• [WHAT THE EXERCISE ASKS]:
Write out the listing exactly as it is given.

• [DATA BLOCK]:
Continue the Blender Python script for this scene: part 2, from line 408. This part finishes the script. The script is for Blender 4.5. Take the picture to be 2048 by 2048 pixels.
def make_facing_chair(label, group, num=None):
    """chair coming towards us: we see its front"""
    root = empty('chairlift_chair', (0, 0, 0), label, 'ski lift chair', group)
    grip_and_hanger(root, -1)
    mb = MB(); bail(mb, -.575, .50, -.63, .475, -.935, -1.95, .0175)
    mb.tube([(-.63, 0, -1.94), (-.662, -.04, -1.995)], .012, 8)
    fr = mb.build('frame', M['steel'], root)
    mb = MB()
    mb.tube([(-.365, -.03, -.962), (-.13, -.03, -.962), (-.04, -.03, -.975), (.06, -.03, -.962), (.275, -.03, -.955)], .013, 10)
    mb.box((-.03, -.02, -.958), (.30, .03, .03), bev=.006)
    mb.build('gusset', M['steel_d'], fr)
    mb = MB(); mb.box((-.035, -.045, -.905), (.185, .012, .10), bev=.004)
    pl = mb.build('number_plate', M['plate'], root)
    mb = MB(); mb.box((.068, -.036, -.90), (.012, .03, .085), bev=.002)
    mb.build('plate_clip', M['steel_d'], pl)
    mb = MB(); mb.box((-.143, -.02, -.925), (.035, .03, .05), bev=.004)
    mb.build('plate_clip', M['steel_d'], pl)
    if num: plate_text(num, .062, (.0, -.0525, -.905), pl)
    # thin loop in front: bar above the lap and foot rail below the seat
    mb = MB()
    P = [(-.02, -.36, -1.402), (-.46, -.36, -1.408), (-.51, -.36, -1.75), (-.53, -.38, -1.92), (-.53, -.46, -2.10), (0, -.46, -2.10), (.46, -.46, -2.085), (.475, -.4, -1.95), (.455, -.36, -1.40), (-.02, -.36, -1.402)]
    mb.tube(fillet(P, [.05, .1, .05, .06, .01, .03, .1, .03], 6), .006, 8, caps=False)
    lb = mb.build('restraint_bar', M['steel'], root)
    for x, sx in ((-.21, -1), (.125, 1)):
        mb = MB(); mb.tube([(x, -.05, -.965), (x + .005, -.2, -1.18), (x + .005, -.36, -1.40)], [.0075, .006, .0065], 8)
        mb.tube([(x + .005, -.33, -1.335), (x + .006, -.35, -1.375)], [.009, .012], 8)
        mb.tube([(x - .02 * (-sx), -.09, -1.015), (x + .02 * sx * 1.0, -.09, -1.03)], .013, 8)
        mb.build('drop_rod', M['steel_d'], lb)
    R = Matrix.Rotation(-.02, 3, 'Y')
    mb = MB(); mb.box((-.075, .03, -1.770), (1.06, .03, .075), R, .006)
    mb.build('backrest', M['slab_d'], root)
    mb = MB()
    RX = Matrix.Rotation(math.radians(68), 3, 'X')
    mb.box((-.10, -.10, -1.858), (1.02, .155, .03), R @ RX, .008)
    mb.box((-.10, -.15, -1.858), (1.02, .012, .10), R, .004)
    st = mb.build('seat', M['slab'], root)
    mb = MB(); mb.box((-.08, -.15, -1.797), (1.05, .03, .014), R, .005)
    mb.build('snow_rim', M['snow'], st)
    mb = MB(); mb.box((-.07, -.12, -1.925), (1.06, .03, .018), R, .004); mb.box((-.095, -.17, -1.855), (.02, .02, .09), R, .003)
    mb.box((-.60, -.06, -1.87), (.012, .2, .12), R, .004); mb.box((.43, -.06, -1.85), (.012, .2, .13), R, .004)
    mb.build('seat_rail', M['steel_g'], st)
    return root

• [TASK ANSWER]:
Continue the Blender Python script for this scene: part 2, from line 408. This part finishes the script. The script is for Blender 4.5. Take the picture to be 2048 by 2048 pixels.
def make_facing_chair(label, group, num=None):
    """chair coming towards us: we see its front"""
    root = empty('chairlift_chair', (0, 0, 0), label, 'ski lift chair', group)
    grip_and_hanger(root, -1)
    mb = MB(); bail(mb, -.575, .50, -.63, .475, -.935, -1.95, .0175)
    mb.tube([(-.63, 0, -1.94), (-.662, -.04, -1.995)], .012, 8)
    fr = mb.build('frame', M['steel'], root)
    mb = MB()
    mb.tube([(-.365, -.03, -.962), (-.13, -.03, -.962), (-.04, -.03, -.975), (.06, -.03, -.962), (.275, -.03, -.955)], .013, 10)
    mb.box((-.03, -.02, -.958), (.30, .03, .03), bev=.006)
    mb.build('gusset', M['steel_d'], fr)
    mb = MB(); mb.box((-.035, -.045, -.905), (.185, .012, .10), bev=.004)
    pl = mb.build('number_plate', M['plate'], root)
    mb = MB(); mb.box((.068, -.036, -.90), (.012, .03, .085), bev=.002)
    mb.build('plate_clip', M['steel_d'], pl)
    mb = MB(); mb.box((-.143, -.02, -.925), (.035, .03, .05), bev=.004)
    mb.build('plate_clip', M['steel_d'], pl)
    if num: plate_text(num, .062, (.0, -.0525, -.905), pl)
    # thin loop in front: bar above the lap and foot rail below the seat
    mb = MB()
    P = [(-.02, -.36, -1.402), (-.46, -.36, -1.408), (-.51, -.36, -1.75), (-.53, -.38, -1.92), (-.53, -.46, -2.10), (0, -.46, -2.10), (.46, -.46, -2.085), (.475, -.4, -1.95), (.455, -.36, -1.40), (-.02, -.36, -1.402)]
    mb.tube(fillet(P, [.05, .1, .05, .06, .01, .03, .1, .03], 6), .006, 8, caps=False)
    lb = mb.build('restraint_bar', M['steel'], root)
    for x, sx in ((-.21, -1), (.125, 1)):
        mb = MB(); mb.tube([(x, -.05, -.965), (x + .005, -.2, -1.18), (x + .005, -.36, -1.40)], [.0075, .006, .0065], 8)
        mb.tube([(x + .005, -.33, -1.335), (x + .006, -.35, -1.375)], [.009, .012], 8)
        mb.tube([(x - .02 * (-sx), -.09, -1.015), (x + .02 * sx * 1.0, -.09, -1.03)], .013, 8)
        mb.build('drop_rod', M['steel_d'], lb)
    R = Matrix.Rotation(-.02, 3, 'Y')
    mb = MB(); mb.box((-.075, .03, -1.770), (1.06, .03, .075), R, .006)
    mb.build('backrest', M['slab_d'], root)
    mb = MB()
    RX = Matrix.Rotation(math.radians(68), 3, 'X')
    mb.box((-.10, -.10, -1.858), (1.02, .155, .03), R @ RX, .008)
    mb.box((-.10, -.15, -1.858), (1.02, .012, .10), R, .004)
    st = mb.build('seat', M['slab'], root)
    mb = MB(); mb.box((-.08, -.15, -1.797), (1.05, .03, .014), R, .005)
    mb.build('snow_rim', M['snow'], st)
    mb = MB(); mb.box((-.07, -.12, -1.925), (1.06, .03, .018), R, .004); mb.box((-.095, -.17, -1.855), (.02, .02, .09), R, .003)
    mb.box((-.60, -.06, -1.87), (.012, .2, .12), R, .004); mb.box((.43, -.06, -1.85), (.012, .2, .13), R, .004)
    mb.build('seat_rail', M['steel_g'], st)
    return root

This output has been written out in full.